Saturday, January 1, 2011

Of Pocket Knives and Paring Knives: Peeling Our Own Apples




Clifford at Red Stick Rant posted this morning about the outrageous case of a girl suspended from school for having an eating utensil in her lunch bag: "On The Cutting Edge Of The Nanny State". I posted a reply there but decided to expand it a bit here.

I still have - and carry - the little pocketknife my grandfather gave me when I was 7 or 8. In the 1960s, a pocketknife was an essential tool and every pocket and pocketbook had one, children as well as adults. This is a small 2" two-blade knife with a yellow marbleized handle. That's it in the photo above. I don't carry or use weapons. I use TOOLS. My knife is a tool.

The main thing my pocketknife was used for in my youth was removing splinters and stickers and bee stingers. Over the years, it also trimmed loose threads, sharpened pencils, cut fruit, trimmed hangnails, opened letters, cut patches for bicycle inner tubes, scraped gum off the soles of shoes, uncorked a wine bottle, dug an arrowhead out of the ground, loosened and tightened screws, pried off lids, opened tamper-proof packaging...

My boys each got their own little pocketknife around the same age. It was a ritual that every boy's grandfather or father gave them their first good pocketknife - the all-purpose tool they would carry with them and treasure for the rest of their lives.

A modern pocket knife is the exact same tool that a worked bit of flint is. It is a fundamental human belonging: the use of a knife predates the harnessing of fire! A knife is an inseperable component of human natural history. It is as essential as shelter and to human life: our first tool is still the ultimate tool.

A knife is not a weapon: a person intent on injury is a weapon, and they will find a tool for their purpose, whether that be a stick or a string, their own strength or something else.

Children as well as adults have a right to feel competent to manipulate their environment and provide for their own needs - including their need to peel fruit, sharpen their pencil, trim their fingernails, and frankly, to carve their initials in a tree in a heart with their first love.

(And furthermore, I think a high school kid should have a right to not have secret searches of their belongings by strangers, but that's another issue).

Clifford posted a link to KnifeRights.org and I haven't looked through it yet, but the front page has an endorsement from Ted Nugent.

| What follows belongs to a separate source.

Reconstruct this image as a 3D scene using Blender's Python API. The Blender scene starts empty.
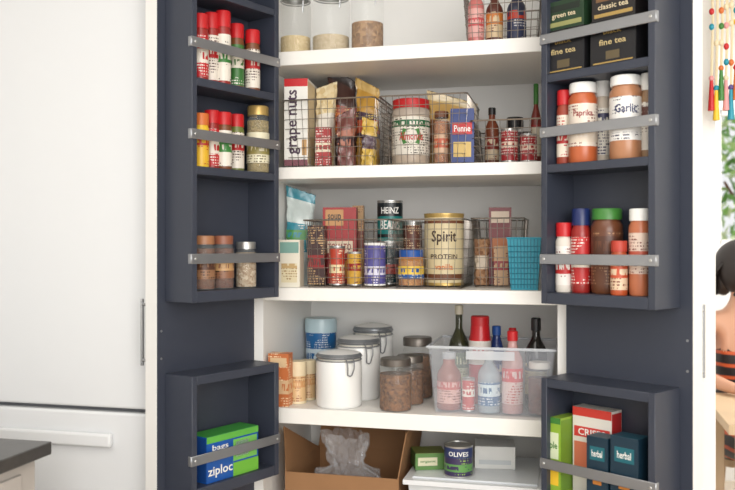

It is outrageous that in the United States of America of all places, we should have to join PACs in order to preserve our ancient and uninterrupted human right to make and own and carry and use the tools that fundamentally define not only human cultures, but earthly humanity itself.

I could say a lot more, but playwright James Goldman gave the best words to Eleanor of Aquitaine (played definitively by Katherine Hepburn) in The Lion in Winter:

"Of course he has a knife. He's always has a knife. We all have knives. It's 1183 and we're barbarians. How clear we make it.

"Oh, my piglets, we are the origins of war -- not history's forces, nor the times, nor justice, nor the lack of it, nor causes, nor religions, nor ideas, nor kinds of government, nor any other thing.

"We are the killers."

The vast majority of us are not as disfunctional and violent as those characters. For 99.99999999999999% of Americans, a knife is just an eating utensil, a paring knife is just a tool for peeling an apple.

And I think I have a human right to cut my own meat, and peel my own apples, whether I am at school or at home, whether I am 10 years old or 110.